* **COLLECTED DATA**:
#####

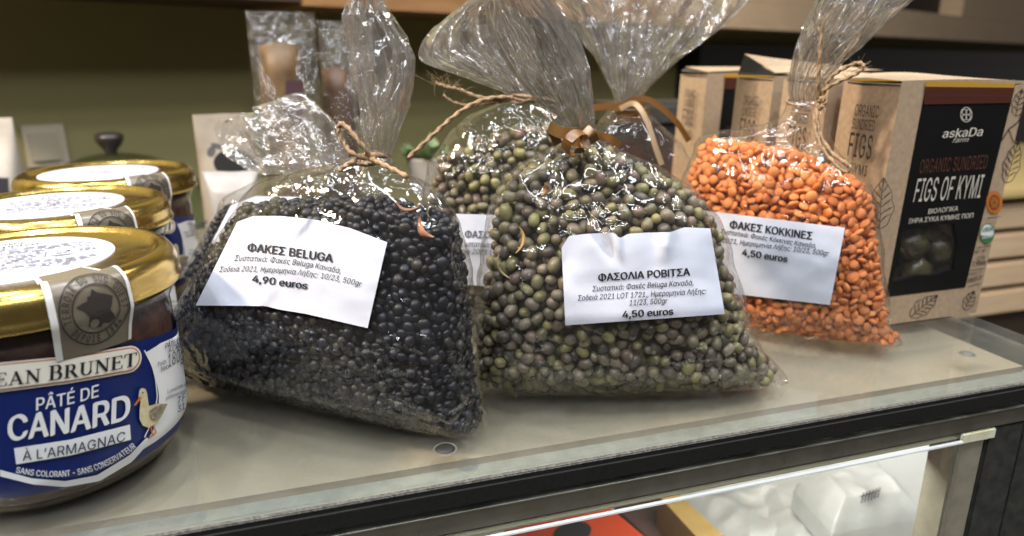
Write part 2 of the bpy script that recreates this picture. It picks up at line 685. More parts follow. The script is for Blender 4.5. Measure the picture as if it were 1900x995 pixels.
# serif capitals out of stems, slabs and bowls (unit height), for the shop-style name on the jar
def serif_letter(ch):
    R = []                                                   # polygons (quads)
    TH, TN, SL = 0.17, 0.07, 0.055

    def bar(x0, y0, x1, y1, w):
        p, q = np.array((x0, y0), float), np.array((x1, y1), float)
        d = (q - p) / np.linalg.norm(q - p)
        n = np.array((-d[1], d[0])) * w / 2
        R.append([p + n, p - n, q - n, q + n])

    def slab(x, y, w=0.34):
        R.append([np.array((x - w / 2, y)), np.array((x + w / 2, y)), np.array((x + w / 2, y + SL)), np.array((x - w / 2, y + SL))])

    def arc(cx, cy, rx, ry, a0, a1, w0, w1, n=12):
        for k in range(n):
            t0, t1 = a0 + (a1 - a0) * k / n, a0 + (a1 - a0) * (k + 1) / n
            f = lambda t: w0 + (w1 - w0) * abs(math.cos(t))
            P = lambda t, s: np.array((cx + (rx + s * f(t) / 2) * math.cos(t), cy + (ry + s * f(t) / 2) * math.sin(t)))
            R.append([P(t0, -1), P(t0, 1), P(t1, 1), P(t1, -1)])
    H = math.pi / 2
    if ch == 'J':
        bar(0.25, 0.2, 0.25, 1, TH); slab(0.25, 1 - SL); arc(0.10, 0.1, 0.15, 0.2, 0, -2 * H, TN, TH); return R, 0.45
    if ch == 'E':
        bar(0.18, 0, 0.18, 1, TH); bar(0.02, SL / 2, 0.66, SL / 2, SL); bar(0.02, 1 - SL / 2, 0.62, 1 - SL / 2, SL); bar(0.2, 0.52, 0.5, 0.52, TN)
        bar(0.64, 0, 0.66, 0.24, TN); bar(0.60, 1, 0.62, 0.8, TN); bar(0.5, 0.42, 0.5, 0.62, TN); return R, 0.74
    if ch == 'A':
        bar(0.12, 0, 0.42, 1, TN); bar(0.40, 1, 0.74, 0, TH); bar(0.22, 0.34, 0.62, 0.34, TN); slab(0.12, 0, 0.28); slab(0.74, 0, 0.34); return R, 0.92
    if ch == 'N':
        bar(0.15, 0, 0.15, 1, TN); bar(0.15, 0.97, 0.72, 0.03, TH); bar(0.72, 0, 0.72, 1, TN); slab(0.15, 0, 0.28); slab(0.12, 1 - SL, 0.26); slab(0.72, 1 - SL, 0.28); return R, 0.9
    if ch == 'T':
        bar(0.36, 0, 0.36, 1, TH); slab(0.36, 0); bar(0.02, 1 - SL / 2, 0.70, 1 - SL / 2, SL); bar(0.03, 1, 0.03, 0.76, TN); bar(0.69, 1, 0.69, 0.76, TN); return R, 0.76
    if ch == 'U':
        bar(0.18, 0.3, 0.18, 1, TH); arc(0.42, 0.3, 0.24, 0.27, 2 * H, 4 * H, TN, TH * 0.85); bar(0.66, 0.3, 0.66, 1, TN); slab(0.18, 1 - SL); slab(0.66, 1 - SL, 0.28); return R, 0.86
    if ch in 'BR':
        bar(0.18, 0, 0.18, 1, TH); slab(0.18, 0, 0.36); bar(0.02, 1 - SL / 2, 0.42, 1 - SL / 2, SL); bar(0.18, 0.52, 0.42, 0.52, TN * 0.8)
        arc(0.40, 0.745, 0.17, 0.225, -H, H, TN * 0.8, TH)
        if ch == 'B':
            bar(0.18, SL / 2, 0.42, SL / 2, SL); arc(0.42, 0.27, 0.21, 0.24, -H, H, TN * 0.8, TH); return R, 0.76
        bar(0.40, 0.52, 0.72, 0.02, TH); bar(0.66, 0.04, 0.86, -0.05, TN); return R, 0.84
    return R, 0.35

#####

* **GIVEN REQUEST**: All of the data needs repeating exactly, but the pictures do not.

* **RESULT FOR THIS EXERCISE**:
Write part 2 of the bpy script that recreates this picture. It picks up at line 685. More parts follow. The script is for Blender 4.5. Measure the picture as if it were 1900x995 pixels.
# serif capitals out of stems, slabs and bowls (unit height), for the shop-style name on the jar
def serif_letter(ch):
    R = []                                                   # polygons (quads)
    TH, TN, SL = 0.17, 0.07, 0.055

    def bar(x0, y0, x1, y1, w):
        p, q = np.array((x0, y0), float), np.array((x1, y1), float)
        d = (q - p) / np.linalg.norm(q - p)
        n = np.array((-d[1], d[0])) * w / 2
        R.append([p + n, p - n, q - n, q + n])

    def slab(x, y, w=0.34):
        R.append([np.array((x - w / 2, y)), np.array((x + w / 2, y)), np.array((x + w / 2, y + SL)), np.array((x - w / 2, y + SL))])

    def arc(cx, cy, rx, ry, a0, a1, w0, w1, n=12):
        for k in range(n):
            t0, t1 = a0 + (a1 - a0) * k / n, a0 + (a1 - a0) * (k + 1) / n
            f = lambda t: w0 + (w1 - w0) * abs(math.cos(t))
            P = lambda t, s: np.array((cx + (rx + s * f(t) / 2) * math.cos(t), cy + (ry + s * f(t) / 2) * math.sin(t)))
            R.append([P(t0, -1), P(t0, 1), P(t1, 1), P(t1, -1)])
    H = math.pi / 2
    if ch == 'J':
        bar(0.25, 0.2, 0.25, 1, TH); slab(0.25, 1 - SL); arc(0.10, 0.1, 0.15, 0.2, 0, -2 * H, TN, TH); return R, 0.45
    if ch == 'E':
        bar(0.18, 0, 0.18, 1, TH); bar(0.02, SL / 2, 0.66, SL / 2, SL); bar(0.02, 1 - SL / 2, 0.62, 1 - SL / 2, SL); bar(0.2, 0.52, 0.5, 0.52, TN)
        bar(0.64, 0, 0.66, 0.24, TN); bar(0.60, 1, 0.62, 0.8, TN); bar(0.5, 0.42, 0.5, 0.62, TN); return R, 0.74
    if ch == 'A':
        bar(0.12, 0, 0.42, 1, TN); bar(0.40, 1, 0.74, 0, TH); bar(0.22, 0.34, 0.62, 0.34, TN); slab(0.12, 0, 0.28); slab(0.74, 0, 0.34); return R, 0.92
    if ch == 'N':
        bar(0.15, 0, 0.15, 1, TN); bar(0.15, 0.97, 0.72, 0.03, TH); bar(0.72, 0, 0.72, 1, TN); slab(0.15, 0, 0.28); slab(0.12, 1 - SL, 0.26); slab(0.72, 1 - SL, 0.28); return R, 0.9
    if ch == 'T':
        bar(0.36, 0, 0.36, 1, TH); slab(0.36, 0); bar(0.02, 1 - SL / 2, 0.70, 1 - SL / 2, SL); bar(0.03, 1, 0.03, 0.76, TN); bar(0.69, 1, 0.69, 0.76, TN); return R, 0.76
    if ch == 'U':
        bar(0.18, 0.3, 0.18, 1, TH); arc(0.42, 0.3, 0.24, 0.27, 2 * H, 4 * H, TN, TH * 0.85); bar(0.66, 0.3, 0.66, 1, TN); slab(0.18, 1 - SL); slab(0.66, 1 - SL, 0.28); return R, 0.86
    if ch in 'BR':
        bar(0.18, 0, 0.18, 1, TH); slab(0.18, 0, 0.36); bar(0.02, 1 - SL / 2, 0.42, 1 - SL / 2, SL); bar(0.18, 0.52, 0.42, 0.52, TN * 0.8)
        arc(0.40, 0.745, 0.17, 0.225, -H, H, TN * 0.8, TH)
        if ch == 'B':
            bar(0.18, SL / 2, 0.42, SL / 2, SL); arc(0.42, 0.27, 0.21, 0.24, -H, H, TN * 0.8, TH); return R, 0.76
        bar(0.40, 0.52, 0.72, 0.02, TH); bar(0.66, 0.04, 0.86, -0.05, TN); return R, 0.84
    return R, 0.35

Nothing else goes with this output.